Eunice Pye is a widow since her husband Giles died. She’s quite interested in why Mrs Michael left and Mr Michael, who will become Elizabeth, continues with his routine. The Anderson girl is quite rude; Miss Bonnie is the Andersons’ housekeeper.

The Kartsphanomen are…
…a society of men from all levels of society dedicated to meting out justice…with eye-for-an-eye punishment along the way. Members include Lusk and Aberline. Willie is the fireman.

Jack the Ripper is…
…also known as Saucy Jack, and his victims include Annie Chapman, Nichols, Stride, Eddoes, Tabram, and Mary Jane Kelly. Constable Pringle was one of Cinderhouse’s.

The Cover and Title

The cover hits you in the face with the orange background of Westminster Palace and London Bridge, birds flying overhead.
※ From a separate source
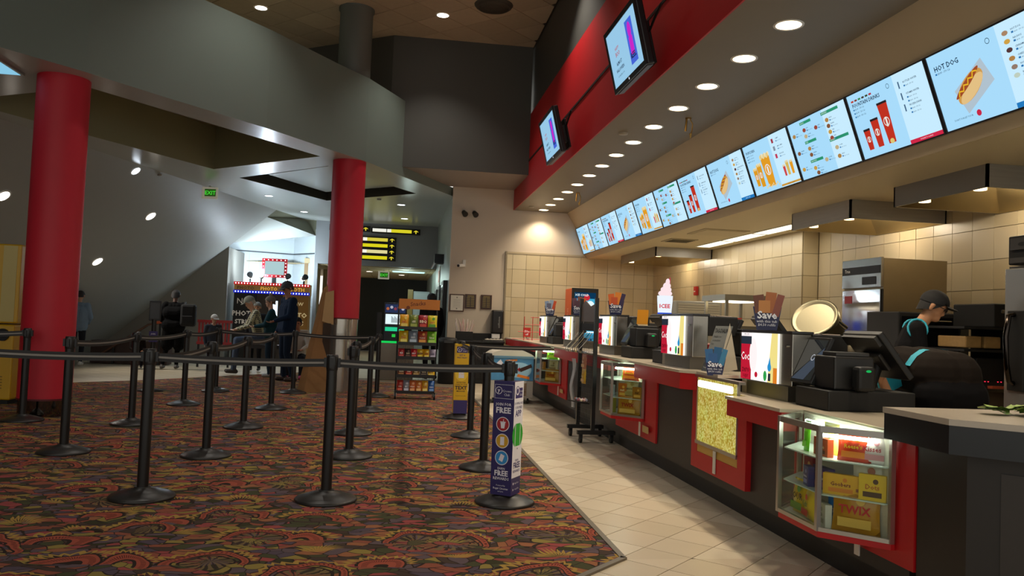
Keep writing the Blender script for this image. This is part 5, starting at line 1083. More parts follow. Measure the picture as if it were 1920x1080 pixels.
# ---- chip rack
ck = thing('snack_rack', 'black wheeled wire rack of crisp bags with an orange header', 'rack', (.03, 12.7, 0)); WR = mat('161616', .4, name='black_wire')
for x in (0, .6): MB().tube([(x, .0, .1), (x, .02, 1.55)], .012, 8).build('upright', WR, ck); BX('foot', WR, ck, x - .012, -.22, .09, x + .012, .22, .115)
BX('back_wire', WR, ck, .0, .012, .15, .6, .016, .16)
for k in range(24): MB().tube([(.012 + .025 * k, .02, .12), (.012 + .025 * k, .025, 1.3)], .0025, 4).build('wire', WR, ck)
shz = [1.1, .86, .64, .36, .11]
for z in shz: BX('shelf', WR, ck, .0, -.2, z - .02, .6, .02, z - .008); BX('shelf_lip', WR, ck, .0, -.205, z - .02, .6, -.2, z + .03)
h = BX('header', mat('c8782a', .5, name='orange_header'), ck, .0, .0, 1.40, .64, .02, 1.56); m = plane_xz(MB(), -.001); m.M = Matrix.Translation((.3, -.0008, 1.46)) @ Matrix.Rotation(math.pi / 2, 4, 'X') @ Matrix.Rotation(.12, 4, 'Z'); m.text('Snacks', .09, 0, 0, 0, bold=.02); m.disc((-.16, -.02), .03, 0, 12); m.build('header_print', mat('7a3a14', .5, name='brown_ink'), h)
for x in (.0, .6):
    for y in (-.2, .2): caster(ck, x, y, .05)
CH = [[('e2a21c', "Lay's", 'c83020', 'f6d868'), ('6d7a2e', 'dill', 'f0e8c0', 'a8b050'), ('9a1f2a', 'BBQ', 'f6e0c0', 'd04a3a'), ('d8c41e', "Lay's", 'c82a20', '5aa030')],
      [('e0b61a', 'Fritos', 'b02a1a', 'f2e070'), ('7f8fa0', 'salt', 'e8eef4', 'b8c6d4'), ('b04428', 'Doritos', 'f4e4c4', 'e8a040'), ('76b82a', 'lime', 'f0f4d0', 'b8e060')],
      [('b4202a', 'Kit', 'ffffff', 'd85a50'), ('3a2a28', 'dark', 'd8c8a0', '6a4a3a'), ('c0182a', 'SKIT', 'ffffff', 'e85a4a'), ('e0b01a', 'M&M', '6a3a1a', 'f4d850'), ('e2a81a', 'nut', '8a2a1a', 'f4dc6a'), ('9a90a8', 'mint', '4a3a6a', 'c8c0d8')],
      [('6a3a2a', 'choc', 'e8d8b0', 'a8703a'), ('a8322a', 'roll', 'f4e0c0', 'd86a4a'), ('8a6a3a', 'bar', 'f0e0b8', 'c8a060'), ('3c2f2c', 'dark', 'c8b890', '6a5a4a'), ('d8a81c', 'gold', '5a2a1a', 'f0d060')],
      [('a82a20', 'cola', 'f0d8c0', 'd85a40'), ('8a8a98', 'air', 'f4f4f8', 'c8c8d8'), ('d8703a', 'chew', 'fff0d8', 'f0a870'), ('e0843a', 'fruit', 'fff0d8', 'f4c07a'), ('e8b030', 'sun', '8a3a1a', 'f8dc80'), ('2f5fa8', 'wave', 'e8f0ff', '7aa0d8')]]
ords = ['leftmost', 'second', 'third', 'fourth', 'fifth', 'sixth']; rown = ['top', 'second', 'third', 'fourth', 'bottom']
cn = {'e2a21c': 'amber', '6d7a2e': 'olive', '9a1f2a': 'crimson', 'd8c41e': 'yellow', 'e0b61a': 'gold', '7f8fa0': 'silver blue', 'b04428': 'rust', '76b82a': 'lime green', 'b4202a': 'red', '3a2a28': 'dark brown', 'c0182a': 'scarlet', 'e0b01a': 'yellow', 'e2a81a': 'golden', '9a90a8': 'lilac', '6a3a2a': 'brown', 'a8322a': 'brick red', '8a6a3a': 'tan', '3c2f2c': 'black brown', 'd8a81c': 'gold', 'a82a20': 'red', '8a8a98': 'grey', 'd8703a': 'orange', 'e0843a': 'pale orange', 'e8b030': 'yellow', '2f5fa8': 'blue'}
for r_, row in enumerate(CH):
    n = len(row); wd = .58 / n
    for k, (c, w_, wc, c2_) in enumerate(row):
        pack('bag', wd * 1.02, (.22, .21, .15, .15, .19)[r_], .07, c, w_, wc, c2_, (.05 + wd * (k + .5), 12.7 - .13, shz[r_] - .006), R.uniform(-.12, .12), f'{cn[c]} snack bag, {ords[k]} in the {rown[r_]} row of the wheeled snack rack', 'bags on the snack rack', tilt=-.12)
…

An angled banner splits the top and bottom with the orange continuing but beneath the city of London in those ancient stonework tunnels, the back of a man in top hat and overcoat walking in with a bright torch. The banner is a deep, deep red creating a background for the embossed silver-outlined letters for the title that are filled in with horizontal lines of gold against that red background. An inner picot border of silver lines both edges of the banner. At the very top is an info blurb in cream with the author’s name below it in the same cream but outlined in silver. At the very bottom framed above and below with doubled silver lines with a fleur-de-lis on the left ends is the series information, also in cream.

The title refers to The Devil’s Workshop that has been created in those catacombs that lie beneath London.